### EXERCISE PROMPT
Nothing but the lines from the line with "Generate a Blender" to the line with "COL = S.collection", both included, is to be repeated, and those exactly. Leave out the pictures.

### LISTED ENTRIES
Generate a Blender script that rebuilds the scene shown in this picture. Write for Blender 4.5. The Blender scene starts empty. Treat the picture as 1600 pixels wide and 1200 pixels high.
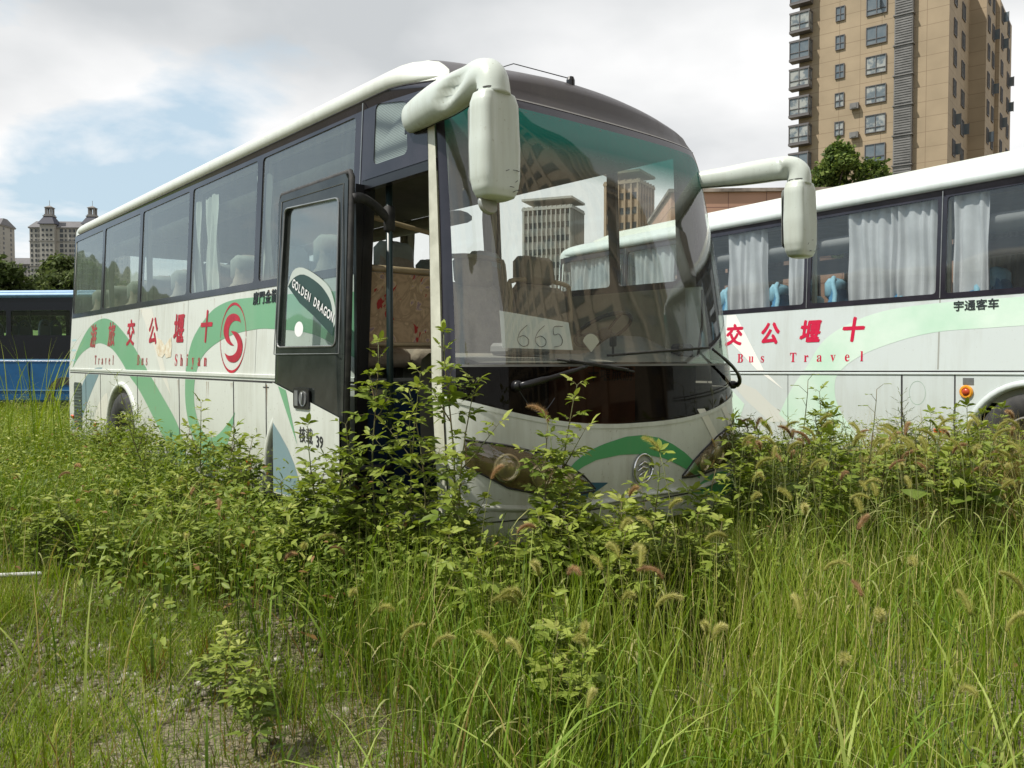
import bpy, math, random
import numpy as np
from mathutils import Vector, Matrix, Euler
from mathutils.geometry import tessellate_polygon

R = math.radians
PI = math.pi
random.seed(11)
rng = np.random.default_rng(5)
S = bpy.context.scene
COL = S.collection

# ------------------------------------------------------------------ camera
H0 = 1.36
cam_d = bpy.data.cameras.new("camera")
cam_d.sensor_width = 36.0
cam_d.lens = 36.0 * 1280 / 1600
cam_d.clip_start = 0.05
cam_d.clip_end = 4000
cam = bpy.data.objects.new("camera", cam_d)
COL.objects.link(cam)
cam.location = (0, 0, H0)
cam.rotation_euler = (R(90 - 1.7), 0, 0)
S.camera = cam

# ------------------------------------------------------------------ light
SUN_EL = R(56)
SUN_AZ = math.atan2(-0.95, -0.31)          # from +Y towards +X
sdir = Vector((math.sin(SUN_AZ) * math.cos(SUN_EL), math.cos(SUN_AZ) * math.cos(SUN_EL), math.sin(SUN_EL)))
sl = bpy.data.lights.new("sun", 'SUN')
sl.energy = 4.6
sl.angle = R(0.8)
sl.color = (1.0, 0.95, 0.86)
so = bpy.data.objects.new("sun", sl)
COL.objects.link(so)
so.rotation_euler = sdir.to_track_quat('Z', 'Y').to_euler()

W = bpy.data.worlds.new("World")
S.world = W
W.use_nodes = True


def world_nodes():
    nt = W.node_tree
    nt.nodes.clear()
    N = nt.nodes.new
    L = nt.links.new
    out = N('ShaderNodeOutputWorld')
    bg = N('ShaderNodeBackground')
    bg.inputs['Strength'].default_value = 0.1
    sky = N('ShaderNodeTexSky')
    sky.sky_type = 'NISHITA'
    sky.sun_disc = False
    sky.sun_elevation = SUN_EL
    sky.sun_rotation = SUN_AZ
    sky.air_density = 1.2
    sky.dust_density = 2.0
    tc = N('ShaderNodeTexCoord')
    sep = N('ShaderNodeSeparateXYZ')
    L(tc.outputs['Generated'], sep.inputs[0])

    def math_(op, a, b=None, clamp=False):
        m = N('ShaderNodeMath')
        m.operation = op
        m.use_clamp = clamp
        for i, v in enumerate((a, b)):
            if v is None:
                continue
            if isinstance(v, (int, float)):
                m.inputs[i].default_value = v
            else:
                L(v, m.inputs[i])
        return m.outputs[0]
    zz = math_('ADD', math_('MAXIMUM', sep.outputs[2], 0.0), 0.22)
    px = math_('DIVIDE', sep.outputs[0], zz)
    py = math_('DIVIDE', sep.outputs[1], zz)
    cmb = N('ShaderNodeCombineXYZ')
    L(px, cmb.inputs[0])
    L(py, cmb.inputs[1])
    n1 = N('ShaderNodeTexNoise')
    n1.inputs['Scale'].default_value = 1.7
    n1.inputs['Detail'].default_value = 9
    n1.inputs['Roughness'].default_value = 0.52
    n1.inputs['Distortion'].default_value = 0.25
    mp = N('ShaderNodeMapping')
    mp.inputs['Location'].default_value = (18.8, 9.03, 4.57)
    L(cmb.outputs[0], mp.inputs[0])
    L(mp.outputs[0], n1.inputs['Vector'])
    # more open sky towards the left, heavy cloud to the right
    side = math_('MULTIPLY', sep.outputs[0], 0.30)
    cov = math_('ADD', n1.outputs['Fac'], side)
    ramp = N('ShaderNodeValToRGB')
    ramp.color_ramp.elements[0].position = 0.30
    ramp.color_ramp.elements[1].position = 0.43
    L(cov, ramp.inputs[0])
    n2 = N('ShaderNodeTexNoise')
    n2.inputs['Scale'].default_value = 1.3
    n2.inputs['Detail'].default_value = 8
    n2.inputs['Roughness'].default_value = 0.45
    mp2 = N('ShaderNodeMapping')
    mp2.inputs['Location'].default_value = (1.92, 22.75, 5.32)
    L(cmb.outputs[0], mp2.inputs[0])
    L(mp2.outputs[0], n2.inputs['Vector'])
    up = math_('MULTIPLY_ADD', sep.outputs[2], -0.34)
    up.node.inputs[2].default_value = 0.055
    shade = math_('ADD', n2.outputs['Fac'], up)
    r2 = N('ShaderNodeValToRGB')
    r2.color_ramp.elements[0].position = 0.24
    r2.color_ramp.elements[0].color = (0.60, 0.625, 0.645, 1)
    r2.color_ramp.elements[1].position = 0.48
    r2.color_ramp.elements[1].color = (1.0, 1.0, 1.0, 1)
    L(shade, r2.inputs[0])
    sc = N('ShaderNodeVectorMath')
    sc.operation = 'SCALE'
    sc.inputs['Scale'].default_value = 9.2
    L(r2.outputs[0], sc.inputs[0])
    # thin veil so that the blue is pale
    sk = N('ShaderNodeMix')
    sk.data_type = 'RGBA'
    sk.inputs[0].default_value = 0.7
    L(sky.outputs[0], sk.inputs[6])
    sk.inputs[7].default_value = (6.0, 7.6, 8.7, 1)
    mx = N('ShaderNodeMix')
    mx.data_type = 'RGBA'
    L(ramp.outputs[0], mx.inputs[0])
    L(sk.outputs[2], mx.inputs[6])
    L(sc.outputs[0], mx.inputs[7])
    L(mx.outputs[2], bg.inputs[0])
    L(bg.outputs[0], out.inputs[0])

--

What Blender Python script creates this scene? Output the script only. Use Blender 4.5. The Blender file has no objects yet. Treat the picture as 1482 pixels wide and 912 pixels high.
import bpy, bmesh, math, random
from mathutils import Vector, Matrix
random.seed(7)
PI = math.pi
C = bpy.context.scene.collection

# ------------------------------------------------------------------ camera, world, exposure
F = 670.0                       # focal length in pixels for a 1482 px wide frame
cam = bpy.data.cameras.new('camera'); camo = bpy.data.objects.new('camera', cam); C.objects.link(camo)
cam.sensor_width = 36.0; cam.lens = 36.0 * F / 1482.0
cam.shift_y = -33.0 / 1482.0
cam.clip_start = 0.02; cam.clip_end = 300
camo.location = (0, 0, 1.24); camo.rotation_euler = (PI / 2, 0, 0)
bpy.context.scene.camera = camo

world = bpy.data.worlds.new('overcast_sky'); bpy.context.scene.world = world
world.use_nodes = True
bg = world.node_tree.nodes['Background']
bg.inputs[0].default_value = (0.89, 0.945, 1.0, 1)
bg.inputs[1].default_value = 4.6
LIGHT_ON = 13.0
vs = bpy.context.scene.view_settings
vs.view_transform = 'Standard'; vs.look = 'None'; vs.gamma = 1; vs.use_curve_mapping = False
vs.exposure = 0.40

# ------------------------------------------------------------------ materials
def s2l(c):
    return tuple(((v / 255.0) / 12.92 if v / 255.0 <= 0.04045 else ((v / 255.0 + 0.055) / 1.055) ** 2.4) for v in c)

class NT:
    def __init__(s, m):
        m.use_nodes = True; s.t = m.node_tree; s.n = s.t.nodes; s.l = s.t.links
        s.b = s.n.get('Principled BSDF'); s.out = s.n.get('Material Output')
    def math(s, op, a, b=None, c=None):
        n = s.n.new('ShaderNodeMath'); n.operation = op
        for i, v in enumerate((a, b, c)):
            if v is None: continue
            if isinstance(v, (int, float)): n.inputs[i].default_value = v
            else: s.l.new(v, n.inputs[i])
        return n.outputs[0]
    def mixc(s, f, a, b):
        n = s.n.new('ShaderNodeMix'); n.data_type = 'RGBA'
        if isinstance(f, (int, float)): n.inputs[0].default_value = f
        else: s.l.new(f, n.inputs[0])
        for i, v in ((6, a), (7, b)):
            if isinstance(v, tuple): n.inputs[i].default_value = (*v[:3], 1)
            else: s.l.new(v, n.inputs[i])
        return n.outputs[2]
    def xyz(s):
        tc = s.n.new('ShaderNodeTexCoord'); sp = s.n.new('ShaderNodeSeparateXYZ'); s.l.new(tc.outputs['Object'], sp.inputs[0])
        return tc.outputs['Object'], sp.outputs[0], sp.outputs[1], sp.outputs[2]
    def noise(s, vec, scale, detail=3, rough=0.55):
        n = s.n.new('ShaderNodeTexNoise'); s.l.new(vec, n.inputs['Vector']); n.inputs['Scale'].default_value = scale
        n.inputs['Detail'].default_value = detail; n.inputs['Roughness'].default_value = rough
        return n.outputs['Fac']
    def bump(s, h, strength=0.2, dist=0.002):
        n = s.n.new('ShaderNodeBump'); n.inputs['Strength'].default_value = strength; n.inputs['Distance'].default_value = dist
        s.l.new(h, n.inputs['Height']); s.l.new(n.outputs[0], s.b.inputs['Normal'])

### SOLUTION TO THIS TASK
Generate a Blender script that rebuilds the scene shown in this picture. Write for Blender 4.5. The Blender scene starts empty. Treat the picture as 1600 pixels wide and 1200 pixels high.
import bpy, math, random
import numpy as np
from mathutils import Vector, Matrix, Euler
from mathutils.geometry import tessellate_polygon

R = math.radians
PI = math.pi
random.seed(11)
rng = np.random.default_rng(5)
S = bpy.context.scene
COL = S.collection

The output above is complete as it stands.